Porting a mortgage would require the borrower to make a new mortgage application. And the lender will apply the same stringent financial requirements as for all mortgage applications. So, for example, if your credit score has taken a nosedive recently, you may not get approved.
Just as with assumable mortgages, there would be a gap between the purchase price of the home being purchased and the current mortgage balance. In that case, the borrower would need to cover that gap with cash, a home equity line of credit (HELOC), or another type of second mortgage.
The Future for Assumable and Portable Mortgages
There are undeniable advantages to streamlining assumable and portable mortgages. And easing the housing crisis is the government's stated policy.
But creating these options may be too little, too late. Neither feature is likely to help today's homebuyer.
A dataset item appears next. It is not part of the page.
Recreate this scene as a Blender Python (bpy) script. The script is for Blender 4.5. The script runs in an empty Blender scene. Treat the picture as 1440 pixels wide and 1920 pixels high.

It may only benefit buyers in five or 10 years, and only if rates drop to 3%, then shoot back up to 7% by then.
Plus, legislators and the administration will likely be the object of intense lobbying from powerful real estate and mortgage bodies. And that could result in no changes or watered-down ones.
Already, some of the same bodies are responding sharply to the proposal to introduce 50-year mortgages, the most high-profile (but possibly least contentious) reform so far suggested.
"Lawrence Yun, chief economist for the National Association of Realtors® [NAR], says that the 'small savings' on monthly payments for a 50-year mortgage would 'come with significant trade-offs,'" according to Realtor.com.
"The slow equity build would make trading up or down very difficult," Yun continued. "It would also take almost 40 years to pay off half the balance, meaning most borrowers would not begin building meaningful equity until the final decade." Of course, most smart homeowners would refinance to a shorter-term loan once home price appreciation allowed them to do so.
Yun's colleague at the NAR, senior economist Joel Berner, summed up our position on these proposals. He told Realtor.com, "subsidizing home demand without increasing home supply" might only push up home prices.
The only sure way to fix the housing crisis is to build millions more affordable homes.